• _WHAT IS EXPECTED_:
Your answer should consist only of the lines below from the one with "1568 pixels high." through the one with "(1.85, 12.20)], 2.60)", copied exactly.

-- Begin --

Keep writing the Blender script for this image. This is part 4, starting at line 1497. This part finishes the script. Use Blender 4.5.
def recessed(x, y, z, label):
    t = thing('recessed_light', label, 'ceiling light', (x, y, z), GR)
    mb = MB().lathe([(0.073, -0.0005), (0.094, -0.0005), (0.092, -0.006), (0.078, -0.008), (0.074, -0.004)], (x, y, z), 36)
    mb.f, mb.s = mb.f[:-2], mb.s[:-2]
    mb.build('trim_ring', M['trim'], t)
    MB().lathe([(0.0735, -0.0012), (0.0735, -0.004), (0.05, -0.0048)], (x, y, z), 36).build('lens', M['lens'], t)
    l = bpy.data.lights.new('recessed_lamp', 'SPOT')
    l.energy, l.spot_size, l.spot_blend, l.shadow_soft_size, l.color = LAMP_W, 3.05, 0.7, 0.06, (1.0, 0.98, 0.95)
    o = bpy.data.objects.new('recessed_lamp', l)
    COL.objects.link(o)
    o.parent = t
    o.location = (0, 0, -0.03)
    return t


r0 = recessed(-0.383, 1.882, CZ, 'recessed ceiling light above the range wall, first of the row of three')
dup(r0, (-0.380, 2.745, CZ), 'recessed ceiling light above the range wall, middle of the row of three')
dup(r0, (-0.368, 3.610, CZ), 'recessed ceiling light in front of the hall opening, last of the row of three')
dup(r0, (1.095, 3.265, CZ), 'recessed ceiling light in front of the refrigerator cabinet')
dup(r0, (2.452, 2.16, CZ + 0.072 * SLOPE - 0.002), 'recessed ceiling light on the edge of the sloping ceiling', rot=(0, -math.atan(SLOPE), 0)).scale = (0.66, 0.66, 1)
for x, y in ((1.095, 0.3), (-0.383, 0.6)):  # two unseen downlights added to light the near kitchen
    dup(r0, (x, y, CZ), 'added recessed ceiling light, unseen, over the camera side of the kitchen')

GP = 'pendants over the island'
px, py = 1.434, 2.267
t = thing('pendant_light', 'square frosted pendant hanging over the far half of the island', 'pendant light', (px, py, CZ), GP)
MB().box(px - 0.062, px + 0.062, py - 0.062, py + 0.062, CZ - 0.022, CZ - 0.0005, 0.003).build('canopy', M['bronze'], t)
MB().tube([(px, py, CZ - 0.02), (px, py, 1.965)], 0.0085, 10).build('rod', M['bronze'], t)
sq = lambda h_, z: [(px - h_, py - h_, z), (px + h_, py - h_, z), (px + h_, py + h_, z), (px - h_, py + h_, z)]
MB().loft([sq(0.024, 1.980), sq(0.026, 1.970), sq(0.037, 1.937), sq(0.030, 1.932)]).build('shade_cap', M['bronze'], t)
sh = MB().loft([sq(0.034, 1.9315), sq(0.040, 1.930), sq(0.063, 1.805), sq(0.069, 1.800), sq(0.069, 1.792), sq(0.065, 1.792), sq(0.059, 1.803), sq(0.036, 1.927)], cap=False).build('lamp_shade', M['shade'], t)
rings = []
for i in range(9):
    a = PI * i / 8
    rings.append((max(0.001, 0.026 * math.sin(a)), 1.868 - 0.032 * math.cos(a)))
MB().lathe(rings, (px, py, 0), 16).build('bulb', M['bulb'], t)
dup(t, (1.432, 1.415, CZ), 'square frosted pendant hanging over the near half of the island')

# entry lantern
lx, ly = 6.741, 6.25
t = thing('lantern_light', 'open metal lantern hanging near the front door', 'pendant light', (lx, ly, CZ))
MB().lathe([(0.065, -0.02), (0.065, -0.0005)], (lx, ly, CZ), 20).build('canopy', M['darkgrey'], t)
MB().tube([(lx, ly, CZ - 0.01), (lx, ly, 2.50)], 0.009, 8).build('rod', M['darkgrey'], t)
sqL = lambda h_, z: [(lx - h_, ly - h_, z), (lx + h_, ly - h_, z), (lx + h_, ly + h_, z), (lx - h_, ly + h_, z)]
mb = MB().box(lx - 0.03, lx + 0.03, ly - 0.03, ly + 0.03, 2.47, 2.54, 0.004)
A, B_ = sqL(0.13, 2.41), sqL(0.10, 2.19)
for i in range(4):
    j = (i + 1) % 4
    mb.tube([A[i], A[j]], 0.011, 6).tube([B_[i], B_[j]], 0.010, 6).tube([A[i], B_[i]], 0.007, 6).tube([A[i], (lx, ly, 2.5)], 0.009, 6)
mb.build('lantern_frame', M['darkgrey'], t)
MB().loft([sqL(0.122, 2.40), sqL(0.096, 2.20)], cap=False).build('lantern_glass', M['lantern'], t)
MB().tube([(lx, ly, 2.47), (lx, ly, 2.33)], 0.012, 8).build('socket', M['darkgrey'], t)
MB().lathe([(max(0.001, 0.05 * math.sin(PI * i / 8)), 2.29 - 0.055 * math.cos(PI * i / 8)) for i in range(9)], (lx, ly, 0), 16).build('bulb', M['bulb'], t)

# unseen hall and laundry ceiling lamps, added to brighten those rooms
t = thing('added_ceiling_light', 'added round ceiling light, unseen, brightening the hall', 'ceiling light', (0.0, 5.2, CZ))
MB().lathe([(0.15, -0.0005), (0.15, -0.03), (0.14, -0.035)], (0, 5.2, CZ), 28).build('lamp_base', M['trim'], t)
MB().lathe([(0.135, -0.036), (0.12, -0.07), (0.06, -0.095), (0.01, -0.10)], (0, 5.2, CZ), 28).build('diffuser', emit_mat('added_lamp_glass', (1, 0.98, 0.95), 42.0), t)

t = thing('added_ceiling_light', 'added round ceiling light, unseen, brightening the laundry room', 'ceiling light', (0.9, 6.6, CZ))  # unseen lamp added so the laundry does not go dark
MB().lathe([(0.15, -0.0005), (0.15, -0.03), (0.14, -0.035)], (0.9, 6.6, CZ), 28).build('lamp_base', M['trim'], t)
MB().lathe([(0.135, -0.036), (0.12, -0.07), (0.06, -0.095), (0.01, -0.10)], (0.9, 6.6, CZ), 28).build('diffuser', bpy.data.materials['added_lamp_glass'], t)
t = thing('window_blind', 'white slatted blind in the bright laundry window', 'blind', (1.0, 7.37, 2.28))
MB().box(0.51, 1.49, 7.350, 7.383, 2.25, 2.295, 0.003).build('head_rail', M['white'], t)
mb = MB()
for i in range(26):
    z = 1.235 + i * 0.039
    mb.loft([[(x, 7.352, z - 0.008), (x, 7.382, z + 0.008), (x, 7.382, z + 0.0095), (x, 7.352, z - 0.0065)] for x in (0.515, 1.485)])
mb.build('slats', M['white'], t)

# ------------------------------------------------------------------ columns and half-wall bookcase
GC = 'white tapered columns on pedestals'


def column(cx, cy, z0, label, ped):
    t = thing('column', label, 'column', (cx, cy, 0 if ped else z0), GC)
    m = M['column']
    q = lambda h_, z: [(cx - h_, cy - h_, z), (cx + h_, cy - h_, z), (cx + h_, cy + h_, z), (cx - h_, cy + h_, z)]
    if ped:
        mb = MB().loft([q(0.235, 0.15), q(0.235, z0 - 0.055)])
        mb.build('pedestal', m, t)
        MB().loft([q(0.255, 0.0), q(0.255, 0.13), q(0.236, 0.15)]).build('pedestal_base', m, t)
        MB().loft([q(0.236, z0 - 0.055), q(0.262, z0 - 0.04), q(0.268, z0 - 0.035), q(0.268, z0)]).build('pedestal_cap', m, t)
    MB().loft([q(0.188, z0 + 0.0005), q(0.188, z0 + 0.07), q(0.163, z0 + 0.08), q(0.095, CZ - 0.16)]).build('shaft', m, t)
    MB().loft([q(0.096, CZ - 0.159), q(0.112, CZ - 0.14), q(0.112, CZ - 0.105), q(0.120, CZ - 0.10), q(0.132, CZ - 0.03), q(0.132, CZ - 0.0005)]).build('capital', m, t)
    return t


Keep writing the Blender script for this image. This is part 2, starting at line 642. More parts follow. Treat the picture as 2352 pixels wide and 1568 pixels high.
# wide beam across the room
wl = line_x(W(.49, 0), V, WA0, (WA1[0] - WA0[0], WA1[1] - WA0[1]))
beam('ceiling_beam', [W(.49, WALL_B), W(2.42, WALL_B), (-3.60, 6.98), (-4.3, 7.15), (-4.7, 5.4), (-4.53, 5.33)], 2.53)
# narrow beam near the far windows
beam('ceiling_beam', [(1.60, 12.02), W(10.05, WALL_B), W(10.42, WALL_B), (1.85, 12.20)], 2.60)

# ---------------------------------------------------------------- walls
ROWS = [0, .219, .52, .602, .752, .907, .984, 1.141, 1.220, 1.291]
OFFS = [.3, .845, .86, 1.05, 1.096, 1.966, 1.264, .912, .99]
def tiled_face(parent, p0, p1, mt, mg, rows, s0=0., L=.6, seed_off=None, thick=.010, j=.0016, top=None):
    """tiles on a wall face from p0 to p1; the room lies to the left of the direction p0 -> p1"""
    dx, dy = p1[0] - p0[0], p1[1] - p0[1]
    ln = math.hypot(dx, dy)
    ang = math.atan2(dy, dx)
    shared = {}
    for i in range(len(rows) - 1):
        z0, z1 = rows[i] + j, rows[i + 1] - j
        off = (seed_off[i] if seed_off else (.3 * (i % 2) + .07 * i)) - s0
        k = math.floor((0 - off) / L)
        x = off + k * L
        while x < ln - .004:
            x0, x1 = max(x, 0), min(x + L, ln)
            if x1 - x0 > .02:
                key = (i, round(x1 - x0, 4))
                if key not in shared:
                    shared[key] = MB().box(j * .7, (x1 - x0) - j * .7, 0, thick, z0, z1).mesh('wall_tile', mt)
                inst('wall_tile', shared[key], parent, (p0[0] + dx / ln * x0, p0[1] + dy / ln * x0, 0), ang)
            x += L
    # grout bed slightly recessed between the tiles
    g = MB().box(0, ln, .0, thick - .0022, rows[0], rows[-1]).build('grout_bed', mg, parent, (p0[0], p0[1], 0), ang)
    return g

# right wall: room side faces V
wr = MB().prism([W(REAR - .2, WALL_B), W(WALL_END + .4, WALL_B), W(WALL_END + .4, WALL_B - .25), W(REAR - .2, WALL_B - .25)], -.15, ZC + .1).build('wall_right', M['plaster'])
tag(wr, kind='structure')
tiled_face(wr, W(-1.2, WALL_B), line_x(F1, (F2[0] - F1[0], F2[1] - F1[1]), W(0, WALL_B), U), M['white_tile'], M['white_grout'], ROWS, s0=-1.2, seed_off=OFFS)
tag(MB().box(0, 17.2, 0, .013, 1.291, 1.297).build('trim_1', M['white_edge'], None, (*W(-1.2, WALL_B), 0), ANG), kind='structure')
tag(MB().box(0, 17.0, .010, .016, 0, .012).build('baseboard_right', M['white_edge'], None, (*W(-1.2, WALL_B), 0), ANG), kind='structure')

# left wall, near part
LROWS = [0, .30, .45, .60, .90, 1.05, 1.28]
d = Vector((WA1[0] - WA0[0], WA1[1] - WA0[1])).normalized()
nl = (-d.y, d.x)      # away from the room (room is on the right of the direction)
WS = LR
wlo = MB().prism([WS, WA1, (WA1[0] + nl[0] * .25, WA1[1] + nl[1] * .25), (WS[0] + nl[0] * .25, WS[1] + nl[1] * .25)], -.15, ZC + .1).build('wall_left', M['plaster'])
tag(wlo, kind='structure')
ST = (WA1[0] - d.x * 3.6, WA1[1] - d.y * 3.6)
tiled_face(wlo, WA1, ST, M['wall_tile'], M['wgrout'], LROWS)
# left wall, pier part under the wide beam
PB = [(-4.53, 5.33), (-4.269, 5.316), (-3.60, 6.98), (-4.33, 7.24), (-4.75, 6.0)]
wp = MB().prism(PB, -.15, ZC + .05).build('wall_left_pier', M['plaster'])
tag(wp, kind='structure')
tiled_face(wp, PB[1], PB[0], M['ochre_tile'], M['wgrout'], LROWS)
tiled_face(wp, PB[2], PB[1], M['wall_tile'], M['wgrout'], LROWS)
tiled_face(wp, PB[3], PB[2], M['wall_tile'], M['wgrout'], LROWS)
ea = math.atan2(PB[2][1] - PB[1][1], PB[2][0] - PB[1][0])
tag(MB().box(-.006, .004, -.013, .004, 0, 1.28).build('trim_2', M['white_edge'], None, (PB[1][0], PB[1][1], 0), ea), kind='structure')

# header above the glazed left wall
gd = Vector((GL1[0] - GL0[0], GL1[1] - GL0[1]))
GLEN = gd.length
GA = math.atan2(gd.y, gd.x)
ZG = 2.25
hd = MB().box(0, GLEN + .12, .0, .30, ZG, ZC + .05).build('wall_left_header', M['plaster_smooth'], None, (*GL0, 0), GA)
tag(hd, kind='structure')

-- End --
-- Begin --

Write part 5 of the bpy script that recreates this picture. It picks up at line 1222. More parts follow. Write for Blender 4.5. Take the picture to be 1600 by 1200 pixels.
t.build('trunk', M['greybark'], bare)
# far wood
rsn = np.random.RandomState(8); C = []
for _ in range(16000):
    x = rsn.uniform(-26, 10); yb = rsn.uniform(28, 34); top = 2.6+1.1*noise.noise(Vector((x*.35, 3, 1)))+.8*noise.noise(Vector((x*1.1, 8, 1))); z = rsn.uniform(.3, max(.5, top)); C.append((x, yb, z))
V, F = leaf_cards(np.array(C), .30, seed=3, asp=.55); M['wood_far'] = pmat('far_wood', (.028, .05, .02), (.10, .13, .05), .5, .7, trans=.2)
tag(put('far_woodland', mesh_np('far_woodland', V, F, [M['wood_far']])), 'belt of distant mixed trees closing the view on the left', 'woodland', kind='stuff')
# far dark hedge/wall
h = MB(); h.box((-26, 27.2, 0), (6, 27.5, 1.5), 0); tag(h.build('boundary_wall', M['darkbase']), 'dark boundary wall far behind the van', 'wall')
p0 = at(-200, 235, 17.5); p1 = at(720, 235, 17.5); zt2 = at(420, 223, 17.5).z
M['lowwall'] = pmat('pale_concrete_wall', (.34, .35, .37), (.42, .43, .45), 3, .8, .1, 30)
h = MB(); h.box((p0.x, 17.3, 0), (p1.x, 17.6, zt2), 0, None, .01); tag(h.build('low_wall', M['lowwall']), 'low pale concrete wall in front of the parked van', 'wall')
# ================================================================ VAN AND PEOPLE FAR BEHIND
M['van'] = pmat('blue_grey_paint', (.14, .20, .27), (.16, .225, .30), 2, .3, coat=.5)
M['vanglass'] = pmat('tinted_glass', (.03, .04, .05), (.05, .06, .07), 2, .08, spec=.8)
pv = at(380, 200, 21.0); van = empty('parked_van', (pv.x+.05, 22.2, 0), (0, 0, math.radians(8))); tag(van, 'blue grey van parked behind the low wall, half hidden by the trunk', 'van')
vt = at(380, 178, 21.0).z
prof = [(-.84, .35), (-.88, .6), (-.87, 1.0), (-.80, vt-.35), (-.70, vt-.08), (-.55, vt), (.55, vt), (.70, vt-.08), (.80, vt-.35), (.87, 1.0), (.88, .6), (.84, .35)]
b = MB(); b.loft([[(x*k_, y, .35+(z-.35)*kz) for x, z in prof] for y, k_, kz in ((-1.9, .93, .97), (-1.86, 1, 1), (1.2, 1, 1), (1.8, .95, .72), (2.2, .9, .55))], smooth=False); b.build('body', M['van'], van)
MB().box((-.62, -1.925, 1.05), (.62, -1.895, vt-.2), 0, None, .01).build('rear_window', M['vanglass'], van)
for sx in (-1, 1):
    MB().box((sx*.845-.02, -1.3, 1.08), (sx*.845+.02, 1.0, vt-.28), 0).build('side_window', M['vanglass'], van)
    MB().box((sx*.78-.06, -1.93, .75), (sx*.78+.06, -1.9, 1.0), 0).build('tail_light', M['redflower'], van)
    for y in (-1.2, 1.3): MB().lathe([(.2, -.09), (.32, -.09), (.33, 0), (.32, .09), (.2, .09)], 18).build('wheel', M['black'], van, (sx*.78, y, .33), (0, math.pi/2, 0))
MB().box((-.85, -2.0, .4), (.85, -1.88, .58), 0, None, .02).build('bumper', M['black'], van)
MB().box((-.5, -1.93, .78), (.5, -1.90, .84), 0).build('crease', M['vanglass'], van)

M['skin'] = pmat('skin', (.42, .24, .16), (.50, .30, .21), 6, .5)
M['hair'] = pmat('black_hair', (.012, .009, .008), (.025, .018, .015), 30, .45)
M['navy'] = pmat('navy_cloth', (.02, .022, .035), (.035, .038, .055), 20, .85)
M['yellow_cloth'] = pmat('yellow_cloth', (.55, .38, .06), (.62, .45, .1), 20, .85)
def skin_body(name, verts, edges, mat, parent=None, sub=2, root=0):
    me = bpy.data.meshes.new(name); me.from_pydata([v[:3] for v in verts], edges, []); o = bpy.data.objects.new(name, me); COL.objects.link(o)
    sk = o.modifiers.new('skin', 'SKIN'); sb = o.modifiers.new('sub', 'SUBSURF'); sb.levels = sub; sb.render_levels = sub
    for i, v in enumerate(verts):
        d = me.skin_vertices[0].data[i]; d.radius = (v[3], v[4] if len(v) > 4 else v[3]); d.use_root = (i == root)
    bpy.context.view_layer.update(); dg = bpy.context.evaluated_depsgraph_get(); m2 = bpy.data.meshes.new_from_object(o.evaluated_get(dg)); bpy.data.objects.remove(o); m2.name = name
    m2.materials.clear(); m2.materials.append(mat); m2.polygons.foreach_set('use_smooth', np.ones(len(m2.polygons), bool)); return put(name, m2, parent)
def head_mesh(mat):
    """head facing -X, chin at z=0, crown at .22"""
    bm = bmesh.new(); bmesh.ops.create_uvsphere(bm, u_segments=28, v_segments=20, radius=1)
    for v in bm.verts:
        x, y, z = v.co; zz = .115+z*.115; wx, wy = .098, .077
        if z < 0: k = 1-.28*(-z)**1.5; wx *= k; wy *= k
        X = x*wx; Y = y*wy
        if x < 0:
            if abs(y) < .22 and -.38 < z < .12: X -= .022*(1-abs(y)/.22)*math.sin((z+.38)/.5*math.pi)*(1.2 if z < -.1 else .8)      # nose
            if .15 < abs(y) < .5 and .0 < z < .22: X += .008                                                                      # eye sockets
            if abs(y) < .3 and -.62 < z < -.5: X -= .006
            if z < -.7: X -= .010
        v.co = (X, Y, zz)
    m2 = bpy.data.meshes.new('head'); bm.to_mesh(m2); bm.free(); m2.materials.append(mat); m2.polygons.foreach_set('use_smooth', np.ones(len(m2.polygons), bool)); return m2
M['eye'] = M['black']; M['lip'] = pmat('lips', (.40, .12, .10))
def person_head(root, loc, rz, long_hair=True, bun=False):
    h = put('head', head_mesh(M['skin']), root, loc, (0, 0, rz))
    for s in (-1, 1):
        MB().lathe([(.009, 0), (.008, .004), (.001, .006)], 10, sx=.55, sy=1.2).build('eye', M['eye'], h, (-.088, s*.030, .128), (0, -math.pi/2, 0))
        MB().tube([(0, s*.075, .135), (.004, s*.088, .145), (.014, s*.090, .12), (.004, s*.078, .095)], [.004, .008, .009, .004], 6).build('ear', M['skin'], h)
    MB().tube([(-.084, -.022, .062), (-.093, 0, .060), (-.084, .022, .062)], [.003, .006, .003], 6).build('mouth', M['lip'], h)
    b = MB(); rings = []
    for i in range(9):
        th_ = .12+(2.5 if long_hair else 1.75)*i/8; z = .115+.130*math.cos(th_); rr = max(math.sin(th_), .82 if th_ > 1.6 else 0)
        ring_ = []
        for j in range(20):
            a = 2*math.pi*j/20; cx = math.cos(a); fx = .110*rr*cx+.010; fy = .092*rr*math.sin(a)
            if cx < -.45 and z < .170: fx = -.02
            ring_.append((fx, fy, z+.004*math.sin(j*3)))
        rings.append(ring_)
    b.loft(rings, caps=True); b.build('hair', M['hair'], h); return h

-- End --

• _FINAL RESULT_:
Keep writing the Blender script for this image. This is part 2, starting at line 642. More parts follow. Treat the picture as 2352 pixels wide and 1568 pixels high.
# wide beam across the room
wl = line_x(W(.49, 0), V, WA0, (WA1[0] - WA0[0], WA1[1] - WA0[1]))
beam('ceiling_beam', [W(.49, WALL_B), W(2.42, WALL_B), (-3.60, 6.98), (-4.3, 7.15), (-4.7, 5.4), (-4.53, 5.33)], 2.53)
# narrow beam near the far windows
beam('ceiling_beam', [(1.60, 12.02), W(10.05, WALL_B), W(10.42, WALL_B), (1.85, 12.20)], 2.60)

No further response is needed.